Jun 09, 2009 23:05
i don't like 97 degrees weather. i can't wait for my pool to be open.
i've been thinking a lot about change lately, like how i've changed and how the people around me have changed, and how i predict some people will change. i've come to the conclusion that it's the environment that changes people the most because more then a handful of people i know have gone to college and become different people.
i started thinking about it when my little brother brought up to me his graduation from middle school.
my brother goes into highschool next year and that kind of worries me. right now hes straight edge. all he cares about is his band, his friends, and his family, and he's a really good kid. but in highschool, he'll be around a lot more bad influences, and i just pray he doesn't get into drugs and drinking and hanging out with the wrong crowd.
he looks up to me, and i'm really hoping that since i don't drink or smoke anymore, that he'll realize he doesn't need to either. when i did do those things, it upset him, so i just hope he remembers that drugs aren't good for him or the people around him. i know he's smart, but i still worry. i don't want him learning the hard way, like i did. hopefully he's stronger then i was to resist temptation, hopefully he knows he has me to turn to for advice and i can steer him in the right direction.
though changes like that worry me, a lot of change that is happening has me really excited!
my older brother's wife had a second baby so that means i have a new nephew! his names anthony gerald.

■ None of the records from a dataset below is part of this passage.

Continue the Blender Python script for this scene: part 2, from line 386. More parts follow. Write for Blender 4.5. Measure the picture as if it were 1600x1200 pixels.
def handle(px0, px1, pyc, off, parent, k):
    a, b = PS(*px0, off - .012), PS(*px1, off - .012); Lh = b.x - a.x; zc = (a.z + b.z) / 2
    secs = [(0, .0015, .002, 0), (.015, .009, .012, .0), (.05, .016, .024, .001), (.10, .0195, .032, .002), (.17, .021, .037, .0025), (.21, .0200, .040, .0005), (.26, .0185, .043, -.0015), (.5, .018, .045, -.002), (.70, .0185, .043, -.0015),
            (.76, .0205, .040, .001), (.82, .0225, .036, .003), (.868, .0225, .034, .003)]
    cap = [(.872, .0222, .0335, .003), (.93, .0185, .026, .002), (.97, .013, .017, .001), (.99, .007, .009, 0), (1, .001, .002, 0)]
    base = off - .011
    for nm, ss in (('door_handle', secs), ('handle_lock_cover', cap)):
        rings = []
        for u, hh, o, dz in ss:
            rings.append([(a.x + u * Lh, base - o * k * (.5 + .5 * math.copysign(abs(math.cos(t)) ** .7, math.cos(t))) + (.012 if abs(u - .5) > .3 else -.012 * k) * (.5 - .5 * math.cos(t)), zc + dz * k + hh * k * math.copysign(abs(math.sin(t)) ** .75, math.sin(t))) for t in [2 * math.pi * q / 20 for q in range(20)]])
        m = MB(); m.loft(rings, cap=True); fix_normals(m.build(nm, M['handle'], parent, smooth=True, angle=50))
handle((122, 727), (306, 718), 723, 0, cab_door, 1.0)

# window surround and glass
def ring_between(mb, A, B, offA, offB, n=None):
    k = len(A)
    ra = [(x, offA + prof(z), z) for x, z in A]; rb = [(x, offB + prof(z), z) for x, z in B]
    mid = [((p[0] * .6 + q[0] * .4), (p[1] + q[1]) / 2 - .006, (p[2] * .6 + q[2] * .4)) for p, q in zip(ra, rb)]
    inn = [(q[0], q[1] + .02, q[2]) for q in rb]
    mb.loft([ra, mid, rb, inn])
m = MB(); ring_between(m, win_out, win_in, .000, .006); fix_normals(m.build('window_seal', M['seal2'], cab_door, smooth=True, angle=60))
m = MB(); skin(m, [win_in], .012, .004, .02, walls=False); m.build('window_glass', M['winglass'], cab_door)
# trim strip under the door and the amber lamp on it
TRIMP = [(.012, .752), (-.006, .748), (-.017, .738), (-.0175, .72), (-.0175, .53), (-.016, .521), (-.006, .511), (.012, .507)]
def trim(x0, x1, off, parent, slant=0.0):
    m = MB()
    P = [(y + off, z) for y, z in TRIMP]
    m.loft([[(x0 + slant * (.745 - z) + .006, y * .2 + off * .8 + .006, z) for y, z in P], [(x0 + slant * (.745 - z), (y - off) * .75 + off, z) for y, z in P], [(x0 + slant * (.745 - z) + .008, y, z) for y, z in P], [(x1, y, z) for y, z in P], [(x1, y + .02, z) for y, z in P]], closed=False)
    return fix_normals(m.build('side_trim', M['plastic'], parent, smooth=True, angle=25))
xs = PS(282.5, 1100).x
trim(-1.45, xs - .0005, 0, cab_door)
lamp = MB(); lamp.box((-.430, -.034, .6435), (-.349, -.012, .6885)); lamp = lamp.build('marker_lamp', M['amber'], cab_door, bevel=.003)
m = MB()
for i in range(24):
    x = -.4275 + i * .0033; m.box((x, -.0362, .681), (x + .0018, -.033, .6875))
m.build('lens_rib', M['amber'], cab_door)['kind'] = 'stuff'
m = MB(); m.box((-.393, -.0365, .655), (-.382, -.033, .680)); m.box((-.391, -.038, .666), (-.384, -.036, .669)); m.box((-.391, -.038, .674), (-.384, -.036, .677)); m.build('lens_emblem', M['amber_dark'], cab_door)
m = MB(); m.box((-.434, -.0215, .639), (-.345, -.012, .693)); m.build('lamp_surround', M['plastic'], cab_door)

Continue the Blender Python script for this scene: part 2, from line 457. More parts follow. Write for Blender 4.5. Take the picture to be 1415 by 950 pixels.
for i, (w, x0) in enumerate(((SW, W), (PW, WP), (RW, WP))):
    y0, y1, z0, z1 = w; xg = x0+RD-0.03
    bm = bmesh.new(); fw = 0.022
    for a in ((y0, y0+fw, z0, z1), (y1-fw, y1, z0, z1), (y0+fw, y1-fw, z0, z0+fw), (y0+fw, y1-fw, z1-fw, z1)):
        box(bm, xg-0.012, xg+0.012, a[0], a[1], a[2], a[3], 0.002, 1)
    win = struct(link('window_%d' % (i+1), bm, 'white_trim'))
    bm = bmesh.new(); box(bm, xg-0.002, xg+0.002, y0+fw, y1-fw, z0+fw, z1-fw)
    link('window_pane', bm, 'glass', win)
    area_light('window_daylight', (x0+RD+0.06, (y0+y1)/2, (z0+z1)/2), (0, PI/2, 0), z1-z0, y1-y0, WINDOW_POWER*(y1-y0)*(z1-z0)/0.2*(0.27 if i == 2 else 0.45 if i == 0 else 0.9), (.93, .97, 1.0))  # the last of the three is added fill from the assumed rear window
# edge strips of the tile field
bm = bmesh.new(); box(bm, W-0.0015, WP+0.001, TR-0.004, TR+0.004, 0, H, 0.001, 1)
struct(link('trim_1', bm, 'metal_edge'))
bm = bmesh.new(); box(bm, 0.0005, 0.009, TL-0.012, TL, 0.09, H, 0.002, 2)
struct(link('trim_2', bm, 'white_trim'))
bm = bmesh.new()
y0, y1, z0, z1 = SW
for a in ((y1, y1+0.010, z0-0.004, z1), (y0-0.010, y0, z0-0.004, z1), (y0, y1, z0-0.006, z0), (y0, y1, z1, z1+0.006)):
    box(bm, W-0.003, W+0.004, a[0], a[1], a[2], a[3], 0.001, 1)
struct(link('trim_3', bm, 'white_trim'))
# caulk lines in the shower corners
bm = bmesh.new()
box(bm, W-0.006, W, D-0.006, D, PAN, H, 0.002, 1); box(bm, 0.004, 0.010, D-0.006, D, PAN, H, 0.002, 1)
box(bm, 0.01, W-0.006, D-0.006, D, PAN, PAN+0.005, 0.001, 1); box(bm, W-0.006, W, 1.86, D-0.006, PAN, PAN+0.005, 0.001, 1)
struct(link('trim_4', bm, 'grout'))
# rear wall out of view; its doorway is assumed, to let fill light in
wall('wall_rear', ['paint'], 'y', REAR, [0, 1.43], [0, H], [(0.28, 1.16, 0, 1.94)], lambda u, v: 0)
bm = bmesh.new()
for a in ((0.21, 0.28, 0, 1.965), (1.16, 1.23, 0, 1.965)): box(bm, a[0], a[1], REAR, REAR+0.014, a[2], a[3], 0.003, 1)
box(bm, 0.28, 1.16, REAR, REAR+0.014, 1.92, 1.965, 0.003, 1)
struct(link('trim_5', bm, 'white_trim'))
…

that's a really good change to have a new family member. me and my brother get along better now too, so i get more of a chance to be apart of both of his kid's lives which i'm really happy about. both of them are absolutly adorable, and i'm looking foward to watching them growing and being there to watch all of their "firsts".
like hearing thomas, their first baby, speak his first words. which was "sponge bob". i love him hahaha.
the way i see change is it's inevitable. you have to take the good with the bad, and just hope if someone changes for the worse, they learn from it and one day change again for the better.
i feel more mature lately. i used to deny change and do everything in my power to stop it from happening, but i now accept and welcome it, both the good and the bad. i am beginning to understand that it's a part of life that doesn't happen to make things harder for me, but that it happens because that's what life is all about, growing and learning. i am learning that sometimes we must go through the bad in order to reach the good, and that since we cannot stop change, we have to enjoy what it brings the best we can.